1. Security debt compounds like financial debt. The 14-year-old overly broad DB2 GRANT was a known issue that nobody wanted to fix. Every year it wasn't fixed, it became harder to fix — more programs depended on the broad access, more institutional memory about the original intent was lost, more risk accumulated. Fix security debt when you find it, not when the auditor finds it.

2. Compliance and security are different things. CNB's mainframe was secure — no breaches, no unauthorized access. But it was not compliant — the audit logging was incomplete, the access controls were overly broad, and the testing was inadequate. Security is the absence of compromise. Compliance is the ability to prove security to an external auditor. You need both.

3. The audit is not an event — it's a lifestyle. After the remediation, Kwame established a quarterly self-assessment program. Every 90 days, the security team runs the same checks the QSA runs: access control reviews, audit log completeness, encryption key rotation status, and penetration test scheduling. "By the time the QSA arrives next year," Kwame told his team, "we should already know every finding they'll make — because we found it first."

Discussion Questions

  1. CNB's batch settlement program had UPDATE access to 47 production tables for 14 years. This is a common pattern in mainframe shops — broad access granted during initial deployment that is never tightened. What organizational and technical barriers prevent least-privilege tightening? How would you overcome them?

  2. The QSA accepted z/OS's architecture as sufficient for PCI-DSS Requirement 5 (malware protection).

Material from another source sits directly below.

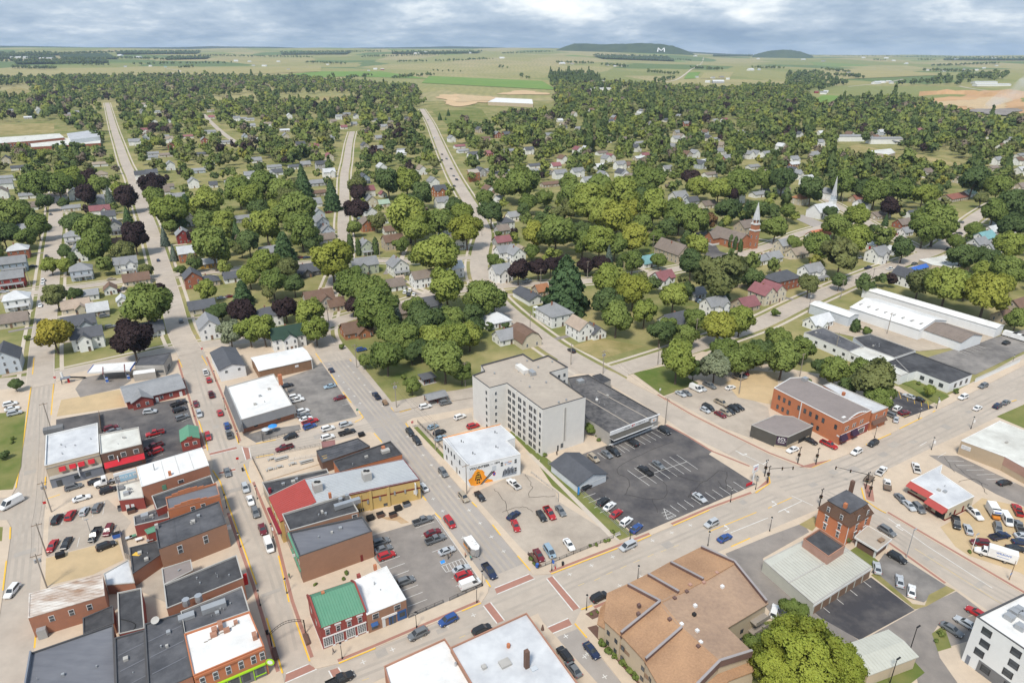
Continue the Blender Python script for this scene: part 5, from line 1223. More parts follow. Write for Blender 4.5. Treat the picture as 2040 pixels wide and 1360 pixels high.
# ---- white-roofed brick shop beside it
b=Bld('brick_shop','brown brick shop with a white sloping roof and blue shopfront',[(731,1224),(809,1193),(770,1127),(700,1158)],5.6,'w_brickbrown','r_white',.12,'r_white')
F=((731,1224),(809,1193));b.wins(*F,[.17,.24],4.3,.85,1.5);b.wins(*F,[.72,.80],4.3,.85,1.5)
b.slab(*F,.74,.98,.3,3.0,.10,'blue_paint','shopfront_panel');b.slab(*F,.80,.94,1.2,2.4,.14,'glass','shop_window');b.slab(*F,.52,.70,.2,2.6,.10,'blue_paint','shopfront_panel');b.slab(*F,.545,.60,.2,2.3,.14,'glass','door');b.slab(*F,.63,.69,.2,2.3,.14,'glass','door')
b.slab(*F,.34,.74,2.65,3.15,.2,'sign_white','sign_board');b.slab(*F,.35,.43,.2,2.5,.12,'trim_white','door');b.slab(*F,.08,.23,.8,2.1,.1,'glass','shop_window');b.slab(*F,.07,.24,2.1,2.7,.12,'blue_paint','awning',slope=.5)
b.pipe((746,1164),.12,.9);b.pipe((758,1175),.1,.4);b.box((748,1135),(.7,.7,1.6),'w_brickorange','chimney');b.box((715,1150),(.8,.8,1.0),'w_brickred','chimney')
# ---- tall brown brick side-walled building
b=Bld('brick_block','tall building with a windowless brown brick side wall and slate-blue roof',[(596,1107),(741,1057),(722,1028),(576,1059)],8.4,'w_brickbrown','r_slate',.5,'coping_dark')
b.slab((596,1107),(741,1057),.80,.835,.1,2.2,.06,'maroon_trim','door');Fs=((576,1059),(596,1107))
b.wins(*Fs,[.25,.55,.82],5.6,.9,1.9);b.slab(*Fs,.05,.95,3.2,3.7,.35,'r_greenmetal','cornice');b.slab(*Fs,.0,1,7.7,8.3,.5,'r_greenmetal','cornice');b.slab(*Fs,.12,.42,.6,2.9,.08,'glass','shop_window');b.slab(*Fs,.55,.9,.6,2.9,.08,'glass','shop_window')
b.clutter(4,3);b.box((588,1108),(1.3,.12,.9),'sign_white','hanging_sign',3.6)
b=Bld('brick_block','black-roofed brick building with a long silver duct on top',[(577,1056),(676,1028),(714,1018),(694,983),(562,1023)],8.9,'w_brickbrown','r_black',.5,'coping')
p=G(692,1003,9.2);part(MB().box((p.x,p.y,9.3),(7,1.3,1.3),UANG),'duct',MATS['aluminium'],b.t);b.pipe((679,999),.6,1.2,'aluminium');b.pipe((692,991),.6,1.1,'aluminium');b.box((658,991),(.7,.7,1.6),'w_brickorange','chimney');b.clutter(4,8)
b.wins((676,1028),(714,1018),[.78],7.6,1.4,1.3);b.wins((562,1023),(577,1056),[.3,.7],6,.9,1.9);b.slab((562,1023),(577,1056),.1,.9,.6,3.0,.08,'glass','shop_window');b.box((566,1030),(1.2,1.0,2.2),'awning_maroon','hanging_sign',4.0)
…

Do you agree with this assessment? What insider threat scenarios could circumvent the architectural protections?

  3. CNB's scope reduction through PAN tokenization removed 40% of systems from PCI scope. What are the risks of tokenization? Under what circumstances could a token be used to reconstruct the original PAN?

  4. The SMF volume increase of 200 GB/day for comprehensive audit logging is a real operational cost. How would you architect the SMF collection and analysis pipeline to handle this volume without impacting production system performance?

  5. Only approximately five firms globally offer mainframe penetration testing. What does this say about the mainframe security market? Is the scarcity of testers a risk (fewer eyes on the platform) or a strength (smaller attack surface)?